Hubble Space Telescope is back in business

via HubbleSite and cnet

The Hubble telescope is again working well. The first images were published by the NASA. Simply extraordinary!

The Hubble Space Telescope got back to business this summer after an intensive repair and upgrade mission in May by a crew aboard the space shuttle. This week, an exultant NASA praised the work done by the astronauts–“Bottom line, these professionals left Hubble as a new state-of-the-art telescope,” said Ed Weiler, the agency’s associate administrator for space science–and released a series of photos that offer fresh and spectacular glimpses of the interstellar realm.
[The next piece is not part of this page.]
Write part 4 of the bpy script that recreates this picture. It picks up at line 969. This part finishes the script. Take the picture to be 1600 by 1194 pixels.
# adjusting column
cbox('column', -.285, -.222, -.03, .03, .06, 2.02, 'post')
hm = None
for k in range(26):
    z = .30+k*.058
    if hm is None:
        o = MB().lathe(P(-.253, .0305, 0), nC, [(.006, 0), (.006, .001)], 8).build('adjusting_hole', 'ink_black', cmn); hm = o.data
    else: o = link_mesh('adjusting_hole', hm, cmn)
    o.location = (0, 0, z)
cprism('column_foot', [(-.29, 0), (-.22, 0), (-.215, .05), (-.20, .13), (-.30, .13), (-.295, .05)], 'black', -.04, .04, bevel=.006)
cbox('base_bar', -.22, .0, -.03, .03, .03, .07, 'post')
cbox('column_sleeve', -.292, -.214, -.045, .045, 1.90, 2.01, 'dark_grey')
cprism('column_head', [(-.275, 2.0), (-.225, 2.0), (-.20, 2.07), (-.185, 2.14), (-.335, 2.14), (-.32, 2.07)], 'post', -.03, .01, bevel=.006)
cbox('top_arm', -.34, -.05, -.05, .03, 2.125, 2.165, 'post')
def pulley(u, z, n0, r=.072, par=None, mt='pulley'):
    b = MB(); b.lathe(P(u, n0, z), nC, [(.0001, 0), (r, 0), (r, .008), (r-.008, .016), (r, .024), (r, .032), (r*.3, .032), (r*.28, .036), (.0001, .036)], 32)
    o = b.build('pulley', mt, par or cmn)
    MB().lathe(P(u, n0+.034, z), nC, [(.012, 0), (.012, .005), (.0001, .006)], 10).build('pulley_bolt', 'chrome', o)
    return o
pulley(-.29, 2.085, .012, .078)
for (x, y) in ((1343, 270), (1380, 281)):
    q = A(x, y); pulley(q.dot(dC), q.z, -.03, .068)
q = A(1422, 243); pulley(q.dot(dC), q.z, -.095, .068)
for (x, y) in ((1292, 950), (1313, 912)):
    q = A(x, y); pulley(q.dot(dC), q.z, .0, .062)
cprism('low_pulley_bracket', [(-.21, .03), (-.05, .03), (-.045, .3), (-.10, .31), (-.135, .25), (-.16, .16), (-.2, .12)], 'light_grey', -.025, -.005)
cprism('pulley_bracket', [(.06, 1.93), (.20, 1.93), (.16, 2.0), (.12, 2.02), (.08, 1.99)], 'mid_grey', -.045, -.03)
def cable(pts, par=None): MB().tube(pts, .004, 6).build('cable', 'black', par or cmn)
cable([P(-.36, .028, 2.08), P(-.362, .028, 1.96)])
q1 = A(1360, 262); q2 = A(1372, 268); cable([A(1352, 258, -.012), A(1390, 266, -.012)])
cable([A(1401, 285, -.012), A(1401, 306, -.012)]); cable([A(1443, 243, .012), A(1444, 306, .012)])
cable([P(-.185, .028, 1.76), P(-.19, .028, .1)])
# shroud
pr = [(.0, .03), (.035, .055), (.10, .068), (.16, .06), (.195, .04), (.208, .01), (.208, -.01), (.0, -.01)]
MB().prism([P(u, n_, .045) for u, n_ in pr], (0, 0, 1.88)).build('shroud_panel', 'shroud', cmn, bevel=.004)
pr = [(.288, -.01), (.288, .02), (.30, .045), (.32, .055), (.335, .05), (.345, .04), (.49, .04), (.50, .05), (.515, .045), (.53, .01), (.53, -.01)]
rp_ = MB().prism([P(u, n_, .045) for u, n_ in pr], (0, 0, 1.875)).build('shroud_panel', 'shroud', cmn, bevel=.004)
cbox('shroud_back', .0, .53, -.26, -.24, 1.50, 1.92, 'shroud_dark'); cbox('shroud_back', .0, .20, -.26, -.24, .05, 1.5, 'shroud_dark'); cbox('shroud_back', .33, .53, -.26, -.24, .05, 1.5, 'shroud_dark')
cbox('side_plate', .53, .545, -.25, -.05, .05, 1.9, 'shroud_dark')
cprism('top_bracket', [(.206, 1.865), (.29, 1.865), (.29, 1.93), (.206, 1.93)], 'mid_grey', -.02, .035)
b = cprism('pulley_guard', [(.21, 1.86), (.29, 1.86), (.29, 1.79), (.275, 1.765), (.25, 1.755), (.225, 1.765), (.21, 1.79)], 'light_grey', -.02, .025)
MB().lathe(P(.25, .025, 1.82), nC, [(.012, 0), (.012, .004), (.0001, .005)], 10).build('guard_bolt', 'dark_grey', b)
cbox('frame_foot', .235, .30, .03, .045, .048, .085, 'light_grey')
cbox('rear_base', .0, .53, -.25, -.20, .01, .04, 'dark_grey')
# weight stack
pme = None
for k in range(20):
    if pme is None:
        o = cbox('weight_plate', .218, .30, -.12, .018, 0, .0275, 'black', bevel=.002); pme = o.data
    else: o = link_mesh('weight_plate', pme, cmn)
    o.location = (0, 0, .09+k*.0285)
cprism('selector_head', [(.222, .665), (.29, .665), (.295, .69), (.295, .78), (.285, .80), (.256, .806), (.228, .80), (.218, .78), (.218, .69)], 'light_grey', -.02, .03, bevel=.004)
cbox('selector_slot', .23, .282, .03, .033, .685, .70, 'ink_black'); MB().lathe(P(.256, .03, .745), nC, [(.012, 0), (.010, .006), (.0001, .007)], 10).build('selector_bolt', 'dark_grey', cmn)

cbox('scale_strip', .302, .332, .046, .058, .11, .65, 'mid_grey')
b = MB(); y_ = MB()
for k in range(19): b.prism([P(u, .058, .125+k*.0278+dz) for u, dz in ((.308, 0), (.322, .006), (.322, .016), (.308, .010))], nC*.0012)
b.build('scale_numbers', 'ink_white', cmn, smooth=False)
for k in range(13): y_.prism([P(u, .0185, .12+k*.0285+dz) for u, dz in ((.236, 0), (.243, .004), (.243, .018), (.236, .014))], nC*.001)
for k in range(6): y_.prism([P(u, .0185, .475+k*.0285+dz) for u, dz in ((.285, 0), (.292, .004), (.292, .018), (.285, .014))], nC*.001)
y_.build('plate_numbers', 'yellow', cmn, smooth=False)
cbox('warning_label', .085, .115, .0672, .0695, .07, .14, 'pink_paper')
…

Three fantastic examples of these new “shots”.

Butterfly Nebula

This image, taken by the new Wide Field Camera 3, shows the Butterfly Nebula (or Bug Nebula, cataloged as NGC 6302), at the center of which is a dying star that once had five times the mass of Earth’s sun. The wings of this butterfly are actually gas heated to 36,000 degrees Fahrenheit and traveling faster than 600,000 miles per hour, NASA says. The nebula is some 3,800 light-years away in the constellation Scorpius, within the Milky Way galaxy. The outer edges of the butterfly wings arise from light emitted by nitrogen, while the white areas show light emitted by sulfur.

Photo by NASA, ESA, and the Hubble SM4 ERO Team

 

Galactic wreckage

 

The Wide Field Camera 3 captured this still life of Stephan’s Quintet, a group of five galaxies. (It’s also known as Hickson Compact Group 92.) At the top right is NGC 7319, a barred spiral, and those blue and red specks are clusters of thousands of stars.

At the center are two galaxies that appear from this perspective almost as one, where there’s “a frenzy of star birth” going on. (For the record, they’re NGC 7318A and NGC 7318B.) At bottom left is NGC 7317, which NASA describes as “a normal-looking elliptical galaxy.”

At upper left is the dwarf galaxy NGC 7320, where the blue and pink dots represent bursts of star formation. It’s actually much closer to Earth (40 million light-years away) than the other four galaxies here (290 million light-years away, in the constellation Pegasus).

Photo by NASA, ESA, and the Hubble SM4 ERO Team

 

A huge pillar of star birth

A “huge pillar of star birth” taking place in the Carina Nebula is seen here in two images from the Wide Field Camera 3, the top one taken in visible light and the bottom one in infrared. In the infrared image, only a faint outline of the cloudlike pillar remains, allowing astronomers to see fledgling stars and other details more clearly.

At the center of each image is an infant star that is shooting out a jet of cosmic material to the left and to the right. The jets are thought to be moving at speeds of up to 850,000 miles an hour.